--- What needs to be done ---
How does the data below read from its first line through the line containing "PI = math.pi"? Print those lines exactly.

--- Data ---
******************************

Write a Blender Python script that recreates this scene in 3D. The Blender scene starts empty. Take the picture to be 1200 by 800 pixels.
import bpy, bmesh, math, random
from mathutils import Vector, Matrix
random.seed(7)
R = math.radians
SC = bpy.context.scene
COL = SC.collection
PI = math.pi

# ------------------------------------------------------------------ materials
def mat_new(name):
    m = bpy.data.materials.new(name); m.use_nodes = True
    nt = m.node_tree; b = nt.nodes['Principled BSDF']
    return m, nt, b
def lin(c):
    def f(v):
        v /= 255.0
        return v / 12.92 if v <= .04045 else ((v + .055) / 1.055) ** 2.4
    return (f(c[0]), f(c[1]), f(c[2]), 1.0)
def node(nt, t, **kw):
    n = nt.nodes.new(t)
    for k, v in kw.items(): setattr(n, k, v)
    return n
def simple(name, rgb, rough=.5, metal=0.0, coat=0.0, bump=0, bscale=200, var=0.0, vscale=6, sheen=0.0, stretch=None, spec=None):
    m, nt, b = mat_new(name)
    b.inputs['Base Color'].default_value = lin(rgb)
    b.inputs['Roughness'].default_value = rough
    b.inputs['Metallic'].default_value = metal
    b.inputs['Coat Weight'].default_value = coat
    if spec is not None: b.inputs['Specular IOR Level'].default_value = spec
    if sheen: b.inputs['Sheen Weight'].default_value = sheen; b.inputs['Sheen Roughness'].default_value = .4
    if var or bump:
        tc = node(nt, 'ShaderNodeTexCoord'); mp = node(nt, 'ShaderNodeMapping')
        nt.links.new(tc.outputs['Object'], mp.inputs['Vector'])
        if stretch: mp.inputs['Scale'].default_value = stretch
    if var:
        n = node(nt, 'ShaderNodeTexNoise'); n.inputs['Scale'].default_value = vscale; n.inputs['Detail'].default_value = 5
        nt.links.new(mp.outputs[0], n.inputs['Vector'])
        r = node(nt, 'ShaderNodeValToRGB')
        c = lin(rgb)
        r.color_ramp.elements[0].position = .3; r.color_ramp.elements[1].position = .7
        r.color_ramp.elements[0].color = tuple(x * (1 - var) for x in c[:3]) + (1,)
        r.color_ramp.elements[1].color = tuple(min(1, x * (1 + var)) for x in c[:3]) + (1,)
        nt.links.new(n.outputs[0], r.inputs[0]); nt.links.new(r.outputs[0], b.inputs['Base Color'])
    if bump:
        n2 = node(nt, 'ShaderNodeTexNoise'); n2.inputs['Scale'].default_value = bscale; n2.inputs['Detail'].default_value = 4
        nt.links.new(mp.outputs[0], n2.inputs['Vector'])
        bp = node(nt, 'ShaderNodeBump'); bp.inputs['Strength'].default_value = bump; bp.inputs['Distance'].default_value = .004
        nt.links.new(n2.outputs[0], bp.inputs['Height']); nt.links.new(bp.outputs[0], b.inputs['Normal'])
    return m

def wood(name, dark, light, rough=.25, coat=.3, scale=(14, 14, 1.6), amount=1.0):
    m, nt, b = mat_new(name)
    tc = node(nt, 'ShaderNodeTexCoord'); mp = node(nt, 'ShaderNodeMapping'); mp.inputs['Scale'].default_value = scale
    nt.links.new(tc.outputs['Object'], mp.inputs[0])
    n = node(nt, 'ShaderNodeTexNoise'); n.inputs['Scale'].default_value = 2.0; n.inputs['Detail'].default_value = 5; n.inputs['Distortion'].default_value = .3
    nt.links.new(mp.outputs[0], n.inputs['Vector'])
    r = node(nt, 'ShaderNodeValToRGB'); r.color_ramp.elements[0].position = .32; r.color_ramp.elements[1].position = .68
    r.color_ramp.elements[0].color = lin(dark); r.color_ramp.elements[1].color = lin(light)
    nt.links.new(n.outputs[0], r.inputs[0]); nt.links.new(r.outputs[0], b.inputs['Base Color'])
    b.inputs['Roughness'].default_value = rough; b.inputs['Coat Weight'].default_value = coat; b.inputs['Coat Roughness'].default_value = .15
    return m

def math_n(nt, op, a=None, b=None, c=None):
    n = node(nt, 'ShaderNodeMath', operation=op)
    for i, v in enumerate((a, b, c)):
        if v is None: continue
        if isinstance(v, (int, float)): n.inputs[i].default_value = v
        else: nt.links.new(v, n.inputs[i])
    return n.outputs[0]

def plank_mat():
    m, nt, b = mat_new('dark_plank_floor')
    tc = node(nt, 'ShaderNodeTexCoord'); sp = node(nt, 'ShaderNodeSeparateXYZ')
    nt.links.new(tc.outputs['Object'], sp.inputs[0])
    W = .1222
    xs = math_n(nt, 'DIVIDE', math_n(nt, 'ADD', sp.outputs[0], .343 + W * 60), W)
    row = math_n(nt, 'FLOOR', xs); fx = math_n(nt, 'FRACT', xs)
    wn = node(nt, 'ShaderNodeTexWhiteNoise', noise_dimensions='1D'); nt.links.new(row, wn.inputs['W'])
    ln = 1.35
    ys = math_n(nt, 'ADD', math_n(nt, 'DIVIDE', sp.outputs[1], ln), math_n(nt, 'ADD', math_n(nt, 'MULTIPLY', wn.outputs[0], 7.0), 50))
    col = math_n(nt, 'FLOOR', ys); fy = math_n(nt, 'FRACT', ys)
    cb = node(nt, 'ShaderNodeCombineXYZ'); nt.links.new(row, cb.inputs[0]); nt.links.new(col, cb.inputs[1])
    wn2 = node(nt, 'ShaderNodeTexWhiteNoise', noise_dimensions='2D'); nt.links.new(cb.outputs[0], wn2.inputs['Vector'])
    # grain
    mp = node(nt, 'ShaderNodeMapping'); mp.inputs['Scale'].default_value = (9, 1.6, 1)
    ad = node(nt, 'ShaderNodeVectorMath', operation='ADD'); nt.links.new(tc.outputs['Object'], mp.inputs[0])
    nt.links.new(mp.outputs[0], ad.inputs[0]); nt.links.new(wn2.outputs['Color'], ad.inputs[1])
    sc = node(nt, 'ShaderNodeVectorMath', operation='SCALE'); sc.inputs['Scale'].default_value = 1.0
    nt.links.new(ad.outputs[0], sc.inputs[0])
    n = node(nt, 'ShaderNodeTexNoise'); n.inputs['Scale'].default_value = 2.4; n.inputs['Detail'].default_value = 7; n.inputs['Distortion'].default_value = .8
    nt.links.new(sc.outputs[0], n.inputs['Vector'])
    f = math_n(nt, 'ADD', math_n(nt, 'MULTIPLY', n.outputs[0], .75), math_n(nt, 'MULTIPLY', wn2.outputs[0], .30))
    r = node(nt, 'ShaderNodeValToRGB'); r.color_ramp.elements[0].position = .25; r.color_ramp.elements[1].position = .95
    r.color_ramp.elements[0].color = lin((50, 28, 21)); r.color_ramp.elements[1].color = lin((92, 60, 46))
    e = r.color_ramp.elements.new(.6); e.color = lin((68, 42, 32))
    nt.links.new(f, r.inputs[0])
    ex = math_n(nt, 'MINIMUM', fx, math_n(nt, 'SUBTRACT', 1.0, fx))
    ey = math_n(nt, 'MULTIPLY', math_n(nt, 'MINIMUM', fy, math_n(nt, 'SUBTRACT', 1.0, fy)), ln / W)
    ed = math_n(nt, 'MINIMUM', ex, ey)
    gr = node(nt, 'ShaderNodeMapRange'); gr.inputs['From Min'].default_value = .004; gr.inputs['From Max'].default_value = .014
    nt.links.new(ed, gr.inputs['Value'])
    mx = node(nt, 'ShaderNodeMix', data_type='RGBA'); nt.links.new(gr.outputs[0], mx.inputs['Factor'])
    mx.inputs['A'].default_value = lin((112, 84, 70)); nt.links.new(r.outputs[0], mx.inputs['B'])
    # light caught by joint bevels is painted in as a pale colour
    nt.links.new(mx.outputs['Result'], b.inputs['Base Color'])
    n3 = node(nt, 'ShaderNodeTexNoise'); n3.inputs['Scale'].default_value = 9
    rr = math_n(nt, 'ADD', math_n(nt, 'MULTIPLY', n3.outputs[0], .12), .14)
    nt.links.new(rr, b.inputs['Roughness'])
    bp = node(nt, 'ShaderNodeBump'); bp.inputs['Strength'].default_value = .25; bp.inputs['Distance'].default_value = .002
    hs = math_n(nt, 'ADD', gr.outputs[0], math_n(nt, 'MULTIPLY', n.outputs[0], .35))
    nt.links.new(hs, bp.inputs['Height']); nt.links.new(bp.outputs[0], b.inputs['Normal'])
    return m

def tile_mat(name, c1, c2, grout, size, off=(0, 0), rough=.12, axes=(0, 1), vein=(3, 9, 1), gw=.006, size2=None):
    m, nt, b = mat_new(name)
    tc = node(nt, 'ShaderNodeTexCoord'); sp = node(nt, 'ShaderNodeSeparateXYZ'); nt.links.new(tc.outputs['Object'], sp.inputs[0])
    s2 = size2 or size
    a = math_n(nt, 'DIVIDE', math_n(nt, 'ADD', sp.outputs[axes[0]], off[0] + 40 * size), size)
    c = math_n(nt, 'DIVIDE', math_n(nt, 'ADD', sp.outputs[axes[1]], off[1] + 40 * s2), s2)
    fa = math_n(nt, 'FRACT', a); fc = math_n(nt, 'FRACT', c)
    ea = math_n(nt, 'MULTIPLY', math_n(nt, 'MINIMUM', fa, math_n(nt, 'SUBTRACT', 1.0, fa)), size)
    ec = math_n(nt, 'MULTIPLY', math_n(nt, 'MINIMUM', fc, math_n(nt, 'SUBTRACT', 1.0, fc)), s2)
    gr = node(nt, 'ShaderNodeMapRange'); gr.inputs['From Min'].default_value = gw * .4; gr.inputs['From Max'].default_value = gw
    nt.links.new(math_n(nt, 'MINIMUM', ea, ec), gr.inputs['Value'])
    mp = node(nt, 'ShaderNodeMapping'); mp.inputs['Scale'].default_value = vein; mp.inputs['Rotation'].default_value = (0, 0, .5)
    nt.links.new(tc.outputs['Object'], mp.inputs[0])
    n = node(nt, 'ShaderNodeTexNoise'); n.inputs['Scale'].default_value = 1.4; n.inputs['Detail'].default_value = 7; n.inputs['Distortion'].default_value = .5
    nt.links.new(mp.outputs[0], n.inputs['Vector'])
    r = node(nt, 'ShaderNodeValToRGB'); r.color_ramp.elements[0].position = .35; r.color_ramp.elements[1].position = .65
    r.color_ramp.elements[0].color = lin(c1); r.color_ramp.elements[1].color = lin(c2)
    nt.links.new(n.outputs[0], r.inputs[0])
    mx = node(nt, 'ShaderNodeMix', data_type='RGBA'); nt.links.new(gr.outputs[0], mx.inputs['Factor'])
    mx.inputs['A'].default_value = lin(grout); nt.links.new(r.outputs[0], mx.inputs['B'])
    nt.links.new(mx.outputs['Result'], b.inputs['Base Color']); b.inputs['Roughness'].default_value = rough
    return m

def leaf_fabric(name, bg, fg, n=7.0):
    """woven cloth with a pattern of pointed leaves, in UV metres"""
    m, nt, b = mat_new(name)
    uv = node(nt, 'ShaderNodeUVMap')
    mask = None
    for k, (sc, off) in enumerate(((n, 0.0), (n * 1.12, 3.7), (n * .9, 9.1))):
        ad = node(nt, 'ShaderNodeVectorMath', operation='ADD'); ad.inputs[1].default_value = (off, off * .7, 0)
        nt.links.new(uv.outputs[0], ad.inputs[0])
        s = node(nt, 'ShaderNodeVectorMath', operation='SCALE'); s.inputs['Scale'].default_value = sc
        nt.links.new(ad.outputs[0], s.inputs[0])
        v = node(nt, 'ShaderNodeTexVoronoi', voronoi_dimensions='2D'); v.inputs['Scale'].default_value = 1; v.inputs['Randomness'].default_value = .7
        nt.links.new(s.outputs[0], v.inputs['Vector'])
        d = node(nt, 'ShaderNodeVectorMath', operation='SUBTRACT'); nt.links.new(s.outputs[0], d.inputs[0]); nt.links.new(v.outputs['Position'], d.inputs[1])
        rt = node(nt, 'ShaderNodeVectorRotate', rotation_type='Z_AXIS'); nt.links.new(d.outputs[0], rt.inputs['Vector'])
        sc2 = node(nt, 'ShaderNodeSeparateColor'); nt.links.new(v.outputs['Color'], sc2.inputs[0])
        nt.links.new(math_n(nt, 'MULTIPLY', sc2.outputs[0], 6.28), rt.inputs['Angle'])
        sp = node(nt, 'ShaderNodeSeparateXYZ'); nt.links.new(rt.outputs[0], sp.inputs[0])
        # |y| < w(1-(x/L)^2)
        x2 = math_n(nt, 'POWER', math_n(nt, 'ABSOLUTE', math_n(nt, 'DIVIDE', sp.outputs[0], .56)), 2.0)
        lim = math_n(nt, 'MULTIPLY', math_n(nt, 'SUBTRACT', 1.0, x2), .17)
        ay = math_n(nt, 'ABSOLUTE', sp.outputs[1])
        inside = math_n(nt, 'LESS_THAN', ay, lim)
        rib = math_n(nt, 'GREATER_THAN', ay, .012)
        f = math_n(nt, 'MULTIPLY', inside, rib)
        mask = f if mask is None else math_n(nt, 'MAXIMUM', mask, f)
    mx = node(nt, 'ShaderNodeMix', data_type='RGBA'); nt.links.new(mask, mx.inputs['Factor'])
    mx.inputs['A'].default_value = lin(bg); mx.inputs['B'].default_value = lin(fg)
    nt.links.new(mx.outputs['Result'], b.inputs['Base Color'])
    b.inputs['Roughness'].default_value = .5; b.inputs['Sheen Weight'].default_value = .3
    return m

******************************

--- Result of this task ---
Write a Blender Python script that recreates this scene in 3D. The Blender scene starts empty. Take the picture to be 1200 by 800 pixels.
import bpy, bmesh, math, random
from mathutils import Vector, Matrix
random.seed(7)
R = math.radians
SC = bpy.context.scene
COL = SC.collection
PI = math.pi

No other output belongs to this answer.